> [Exercise objective] The lines to print start at the one containing "Model this scene" and end at the one containing "scene.view_settings.view_transform='Standard'"; print them exactly, ends included, and only them.

> [Exercise input]
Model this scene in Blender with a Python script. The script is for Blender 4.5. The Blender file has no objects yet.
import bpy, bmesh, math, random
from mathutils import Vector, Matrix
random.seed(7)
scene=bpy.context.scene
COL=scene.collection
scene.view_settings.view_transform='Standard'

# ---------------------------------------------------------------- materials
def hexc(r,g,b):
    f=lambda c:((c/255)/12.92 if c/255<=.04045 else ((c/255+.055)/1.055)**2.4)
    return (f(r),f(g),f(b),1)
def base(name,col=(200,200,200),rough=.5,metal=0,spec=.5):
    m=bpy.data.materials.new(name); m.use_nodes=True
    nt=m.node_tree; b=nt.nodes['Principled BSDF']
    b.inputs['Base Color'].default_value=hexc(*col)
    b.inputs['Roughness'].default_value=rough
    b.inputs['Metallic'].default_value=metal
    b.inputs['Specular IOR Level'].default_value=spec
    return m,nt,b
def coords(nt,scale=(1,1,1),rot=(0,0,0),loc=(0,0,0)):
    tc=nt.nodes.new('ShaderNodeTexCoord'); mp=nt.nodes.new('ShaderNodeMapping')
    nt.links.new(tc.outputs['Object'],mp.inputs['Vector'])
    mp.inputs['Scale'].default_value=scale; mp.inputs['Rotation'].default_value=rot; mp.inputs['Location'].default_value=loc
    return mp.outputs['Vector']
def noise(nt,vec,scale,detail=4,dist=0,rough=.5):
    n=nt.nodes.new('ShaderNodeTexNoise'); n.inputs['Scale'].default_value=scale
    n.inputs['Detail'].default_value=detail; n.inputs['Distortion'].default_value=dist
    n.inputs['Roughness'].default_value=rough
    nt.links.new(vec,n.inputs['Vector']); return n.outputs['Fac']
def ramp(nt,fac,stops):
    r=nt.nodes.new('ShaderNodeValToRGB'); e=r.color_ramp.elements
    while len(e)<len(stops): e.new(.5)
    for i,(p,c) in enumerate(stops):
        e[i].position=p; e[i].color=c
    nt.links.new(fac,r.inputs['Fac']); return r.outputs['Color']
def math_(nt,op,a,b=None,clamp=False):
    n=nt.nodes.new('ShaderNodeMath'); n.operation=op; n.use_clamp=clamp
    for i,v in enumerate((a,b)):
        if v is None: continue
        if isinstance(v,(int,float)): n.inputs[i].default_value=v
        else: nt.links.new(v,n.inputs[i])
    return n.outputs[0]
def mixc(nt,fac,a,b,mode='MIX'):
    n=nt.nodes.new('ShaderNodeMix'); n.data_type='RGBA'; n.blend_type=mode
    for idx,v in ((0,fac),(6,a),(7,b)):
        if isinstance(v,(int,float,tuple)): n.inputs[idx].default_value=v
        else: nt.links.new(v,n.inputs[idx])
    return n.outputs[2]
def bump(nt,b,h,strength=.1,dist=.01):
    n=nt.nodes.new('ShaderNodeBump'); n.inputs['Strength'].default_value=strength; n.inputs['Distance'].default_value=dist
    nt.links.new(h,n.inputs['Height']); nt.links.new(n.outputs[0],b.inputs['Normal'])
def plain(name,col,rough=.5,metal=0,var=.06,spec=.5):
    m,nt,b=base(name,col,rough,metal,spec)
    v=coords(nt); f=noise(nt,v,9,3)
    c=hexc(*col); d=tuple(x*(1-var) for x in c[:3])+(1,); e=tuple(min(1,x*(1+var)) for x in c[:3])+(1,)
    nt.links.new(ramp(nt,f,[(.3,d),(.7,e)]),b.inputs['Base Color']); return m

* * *

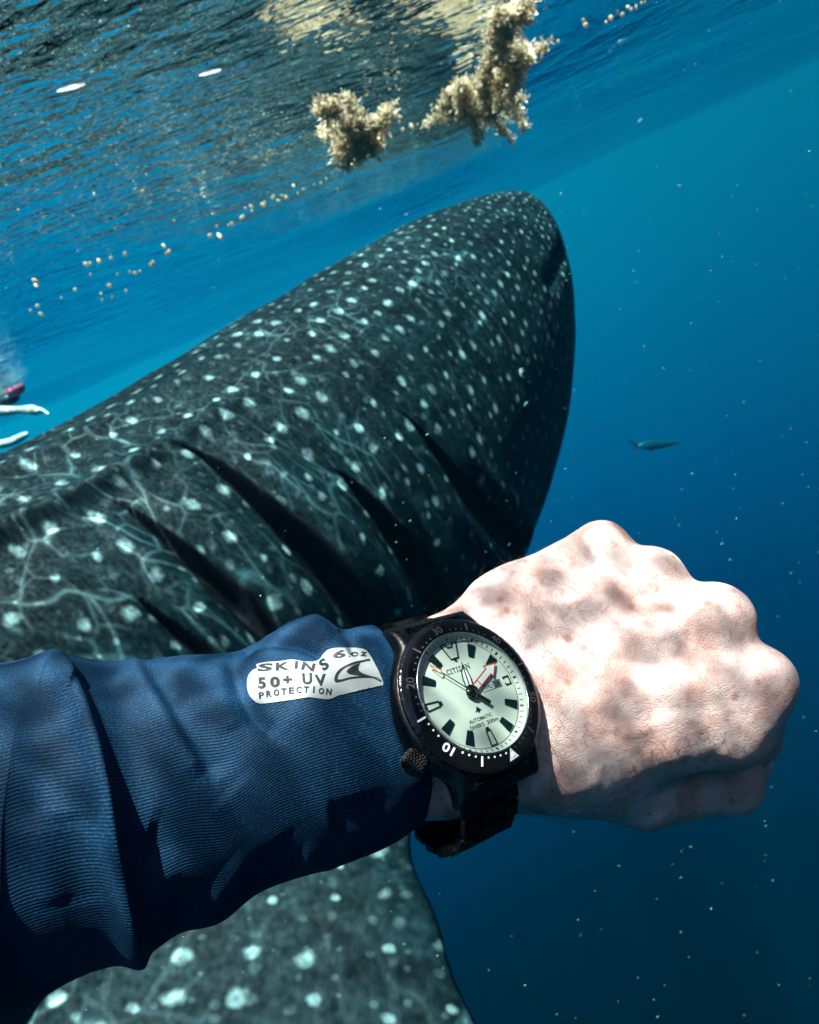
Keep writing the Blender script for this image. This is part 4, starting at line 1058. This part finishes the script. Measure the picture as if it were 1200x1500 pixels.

> [Output below]
Model this scene in Blender with a Python script. The script is for Blender 4.5. The Blender file has no objects yet.
import bpy, bmesh, math, random
from mathutils import Vector, Matrix
random.seed(7)
scene=bpy.context.scene
COL=scene.collection
scene.view_settings.view_transform='Standard'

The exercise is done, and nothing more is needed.